その際、相手方に対し、遺留分侵害額請求権を行使する旨の意思表示を行いましょう。この意思表示は口頭で行うこともできますが、配達証明付きの内容証明郵便等で意思表示の通知書を郵送しておくべきでしょう。遺留分侵害額請求は相続の開始及び遺留分を侵害する贈与又は遺贈があったことを知った時から一年間以内に行使しなければならないとされています。後に遺留分侵害額請求を行った時期について争いにならないよう、内容、日付が明らかになる配達証明付きの内容証明郵便等を利用するのが望ましいです。
3 調停手続きの利用
(1)調停前置主義
裁判外での交渉がうまくいかなければ、裁判所の手続を利用して遺留分侵害額請求を行うことになります。
遺留分に関する事件は、調停制度のある家庭に関する事件ですので、調停前置主義がとられており、いきなり訴訟を提起するのではなく、家庭裁判所で調停を行うのが原則となります。家族間・親族間の争いは、できる限り話し合いによる解決が望ましいとの考え方に基づいています。

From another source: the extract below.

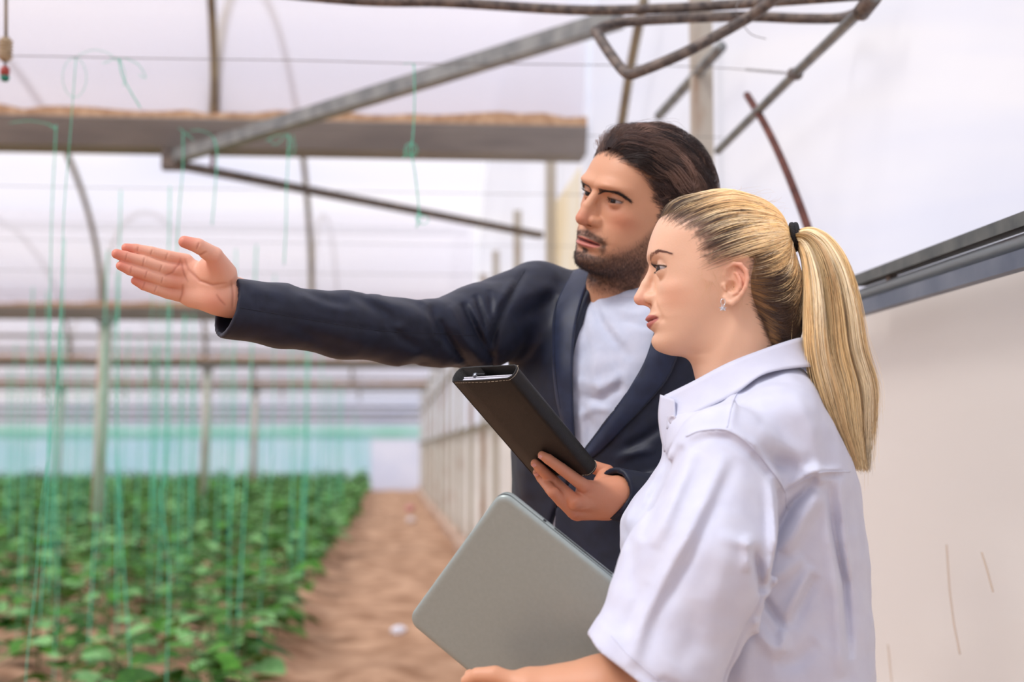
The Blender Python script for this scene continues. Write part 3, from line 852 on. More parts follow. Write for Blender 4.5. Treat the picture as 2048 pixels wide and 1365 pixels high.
# ------------------------------------------------------------------ human heads
def make_head(q):
    """q: dict of numbers (cm) -> function of points in head space (x: its left, y: forward, z: up; origin between the ears)"""
    yf, w, yc = Spl(q['yf']), Spl(q['w']), Spl(q['yc'])
    ex, ey, ez = q['eye']
    nose = q['nose']; zc = q['chin']
    ear = q.get('ear')
    er = q.get('er', 1.22)
    def head(p, feat=True):
        x, y, z = p[:, 0], p[:, 1], p[:, 2]
        ax = np.abs(x)
        pa = np.stack([ax, y, z], -1)
        cr_ = s_ell(p, q['cran'][0], q['cran'][1])
        a = np.maximum(yf(z) - yc(z), 0.3); ww = w(z); yy = y - yc(z)
        n = q.get('n', 2.25)
        a2 = np.where(yy > 0, a, 6.0)
        g = ((ax / ww) ** n + (np.abs(yy) / a2) ** n) ** (1 / n) + 1e-6
        r = np.sqrt(ax * ax + yy * yy)
        f = r * (1 - 1 / g) * 0.85
        f = smax(f, zc - z, 1.2)
        f = smax(f, z - 11.3, 1.0)
        d = smin(cr_, f, 1.6)
        # cheekbones, jaw, brow
        d = d - q.get('cheek', .3) * gauss(pa, q.get('cheekp', (5.0, 7.0, -0.6)), (2.2, 2.2, 1.5))
        d = d - q.get('browb', .25) * gauss(pa, (ex - .6, ey + 2, ez + 2.2), (2.6, 2.5, .9))
        d = d + q.get('temple', .3) * gauss(pa, (6.8, 5.5, 4.0), (1.8, 2.5, 2.4))
        # muzzle and chin
        d = d - q.get('muzzle', .55) * gauss(p, (0, 9.5, q['mouth'] + .1), (2.7, 3, 1.7))
        d = d - q.get('chinb', .3) * gauss(p, (0, 9, zc + 1.9), (1.7, 3, 1.1))
        # nose
        nb, nt, nr0, nr1 = nose['b'], nose['t'], nose['r0'], nose['r1']
        mid = (np.array(nb) * .5 + np.array(nt) * .5) + np.array((0, nose.get('hump', .15), 0))
        dn = s_chain(p, [nb, mid, nt], [nr0, (nr0 + nr1) / 2 * .9, nr1], .3)
        dn = smin(dn, s_cap(p, mid - np.array((0, 1.4, 0.6)), np.array(nt) - np.array((0, 1.7, -.1)), nr0 * 1.5, nr1 * 1.45), .7)
        dn = smin(dn, s_cap(pa, (nose['wx'] * .8, nt[1] - 1.2, nt[2] - .05), (nose['wx'], nt[1] - 2.0, nt[2] - .15), nose['wr'] * .85, nose['wr'] * .9), .28)
        dn = smin(dn, s_cap(p, (0, nt[1] - .5, nt[2] - .45), (0, nt[1] - 1.8, nt[2] - 1.0), .33, .4), .3)
        # eye sockets
        d = smax(d, -s_ell(pa, (ex + .45, ey + 2.3, ez - .05), (2.5, 1.85, 1.35)), 1.3)
        d = smin(d, dn, .5)
        d = smax(d, -s_cap(pa, (.72, nt[1] - .8, nt[2] - 1.0), (.68, nt[1] - 1.7, nt[2] - .6), .32, .36), .18)
        # nasolabial crease and under-eye fullness
        lip = q['mouth']
        d = d + .12 * np.exp(-(polydist(pa, [(nose['wx'] + .9, 9.6, nt[2] - .2), (q['mw'] + .7, 8.6, lip + .2)]) / .35) ** 2)
        # lips
        mw = q['mw']
        u = np.clip(ax / mw, 0, 1); fr = (y > 5)
        thin = np.sqrt(np.clip(1 - u * u, 0, 1))
        zl = lip + q.get('smile', .15) * u * u
        bow = .12 * np.exp(-(ax / .35) ** 2)
        up = np.exp(-((z - (zl + .42 - bow * .5)) / (.36 * thin + .12)) ** 2) * thin
        lo = np.exp(-((z - (zl - .52)) / (.42 * thin + .14)) ** 2) * thin
        d = d - fr * (q.get('ul', .42) * up + q.get('ll', .45) * lo)
        d = d + fr * q.get('gap', .38) * np.exp(-((z - zl) / (.10 + q.get('open', 0) * thin)) ** 2) * np.clip(1.08 - u ** 3, 0, 1) * (ax < mw * 1.1)
        d = d + fr * .16 * gauss(pa, (mw + .25, 8.3, lip + .1), (.45, 2, .45))
        d = d + fr * .10 * np.exp(-(x / .28) ** 2 - ((z - (lip + 1.25)) / .5) ** 2)
        d = d + fr * .22 * np.exp(-(x / 1.7) ** 2 - ((z - (lip - 1.45)) / .4) ** 2)
        # eyelids
        E = np.array((ex, ey, ez), np.float32)
        le = _len(pa - E)
        lid = le - (er + .13)
        lid = smax(lid, (ey - .6) - y, .3)
        d = smin(d, lid, .35)
        ux = (ax - ex); uz = z - ez
        ow = q.get('ow', 1.5)
        uu = np.clip(np.where(ux > 0, ux / ow, -ux / 1.45), 0, 1)
        tilt = q.get('tilt', .12) * ux
        top = q.get('lt', .46) * (1 - uu ** 2.2) + tilt; bot = -q.get('lb', .42) * (1 - uu ** 2) + tilt
        cut = np.maximum(np.maximum(uz - top, bot - uz), np.where(ux > 0, ux - ow, -ux - 1.45))
        cut = np.maximum(cut, ey - .5 - y)
        d = smax(d, -cut, .10)
        # upper-lid fold
        fo = np.abs(uz - top - .34) + 0 * uz
        d = d + .10 * np.exp(-(fo / .09) ** 2) * (uu < .98) * (y > ey) * np.exp(-((le - er - .3) / .6) ** 2)
        if ear is not None:
            d = smin(d, ear_sdf(pa, ear), .25)
        return d
    head.q = q
    return head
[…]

調停手続では、裁判官または裁判所が選任した調停委員を間に入れて話合いをしていきます。調停においては、申立人と相手方が交互に調停室に入って調停員に主張を行い、お互いに顔を合わせないようにして調停が進められていきます。
(2)調停手続きの管轄
遺留分侵害額調停は、「相手方の住所地を管轄とする家庭裁判所」又は当事者が合意で定める家庭裁判所に申立を行うことができます。
4 訴訟手続の利用
(1)訴訟の提起
調停が不成立になれば、訴訟を提起することになります。訴訟は、管轄の裁判所に訴状を提出する方法によって訴えを提起しなければなりません。
(2)管轄
遺留分侵害額請求の管轄は、「相続開始地(被相続人の最後の住所地)」、「相手方の住所地」、「原告の住所地(金銭債権の義務履行地)」のいずれかを管轄する「地方裁判所または簡易裁判所」、あるいは「当事者が合意で定める」裁判所にあります。地方裁判所と簡易裁判所の違いは、請求金額にあります。請求金額が140万円を超える場合には地方裁判所に、請求金額が140万円以下の場合には簡易裁判所に訴えを提起するのが原則です。
5 まとめ
遺留分侵害額請求の調停は、相手方の住所地を管轄とする家庭裁判所または当事者が合意で定める家庭裁判所のいずれかに申し立てることになります。
遺留分侵害額請求の訴訟は、「相続開始地(被相続人の最後の住所地)」、「相手方の住所地」、「原告の住所地(金銭債権の義務履行地)」のいずれかを管轄する「地方裁判所または簡易裁判所」、あるいは「当事者が合意で定める」裁判所に提起する必要があります。
遺留分侵害額請求の調停では、被相続人の最後の住所地や原告の住所に管轄がないこと、調停は家庭裁判所に申し立てますが、訴訟は地方裁判所又は簡易裁判所で提起しなければならないことに注意しましょう。
6 おわりに
遺留分侵害額請求を行うに際し、最も多いのは遺言書によって特定の者が遺産の大部分の相続・贈与を受ける場合です。このような場合には、まずは遺言書の有効性を争うことが考えられますが、遺言書の有効性の検討は専門家の助けなく行うのは非常に困難です。
また、遺留分侵害額請求を行う対象となる遺産を計算・調査し、適切な額の遺留分侵害額請求を行うことも、専門家の手助けなく行うことは困難です。
遺留分侵害額請求を行う際には、相続に詳しい弁護士に相談するのがよいでしょう。